I lunch now, rather than go out clubbing, and I'd rather talk around a table with people I know these days than grind pelvises on a dance floor with people I don't.
There's been talk that New Zealand is missing out on billions of tourist dollars by failing to offer a thriving sophisticated nightlife, the likes of which we see in international cities. The New Zealand Initiative, a local think tank, says this country is stuck in the seventies when it comes to night-time trading and claims that local council regulations around alcohol and 4am closings have made going out tedious.
While the number of restaurants and cafes has risen around the country, the number of late-night bars and nightclubs has fallen.
The fabulous Emerald Gilmour, who ruled Club Mirage back in the eighties, says she's forever getting people telling her she should open a night club for older people with all the sophistication and elegance that her club used to have.
And she rolls her eyes and says: "No, YOU should do it."
The New Zealand Initiative says rather than having blanket restrictions on when and where people can drink, problem drinkers should be supported and local authorities should have autonomy over their licensing decisions. And in one of the best ideas I've heard in a long time, the think tank says New Zealand should adopt the "we were here first" principle adopted by many other major cities around the world.
You want to build a bar or a nightclub in a residential area? There are strict rules around sound proofing and crowd control. But if you want to build apartments where the action is, and then bitch about the noise, you'll be sent packing by the council. SUCH a good idea.
In the meantime, I'm all for a late-night restaurant, live music and dance club that will cater to those of us who remember car-less days. There are hundreds of thousands of grey-haired groovers who'll be in town for concerts performed by other grey-haired groovers and who don't have to go home to pay babysitters and who don't have to get up early to the kids and who don't need much sleep.

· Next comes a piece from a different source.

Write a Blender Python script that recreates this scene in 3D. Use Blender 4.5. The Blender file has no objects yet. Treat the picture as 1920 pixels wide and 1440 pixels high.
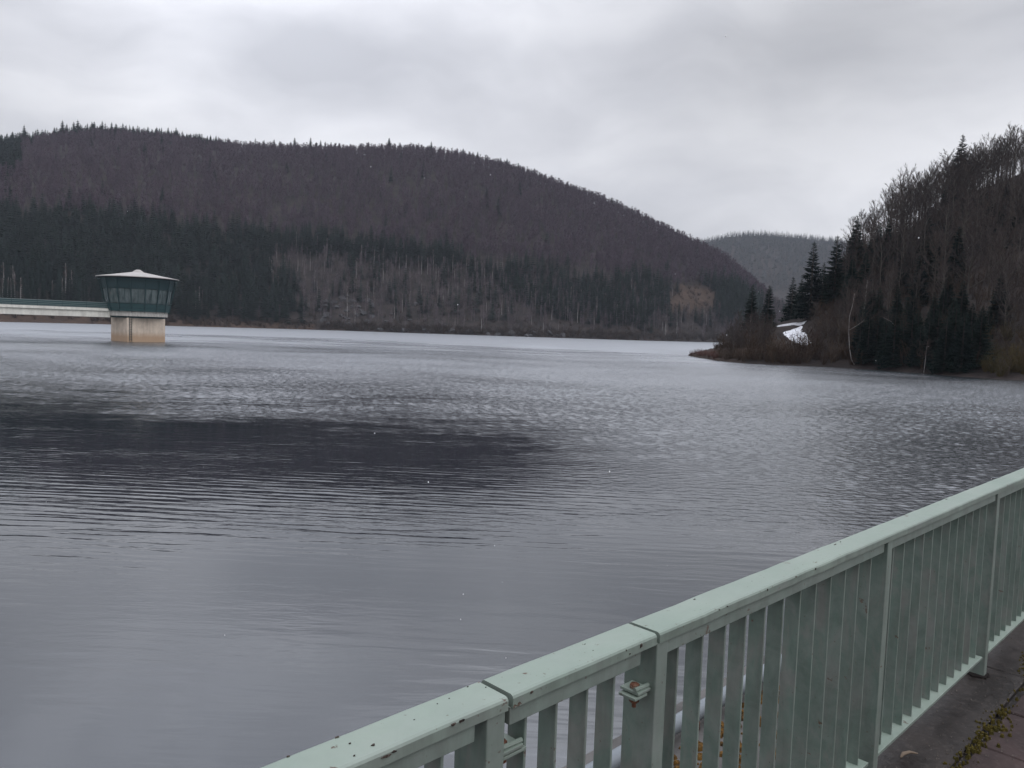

With U2, Fleetwood Mac and the like coming to Auckland soon, where are we all going to go once the final encore has played and the curtain has come down? If you can show me a place where I can sit with my friends, re-living the songs (and probably our misspent youth) over a light supper and champagne, where we can hear one another speak, and where we can party like it's 1999, my friends and I will definitely make it worth your while.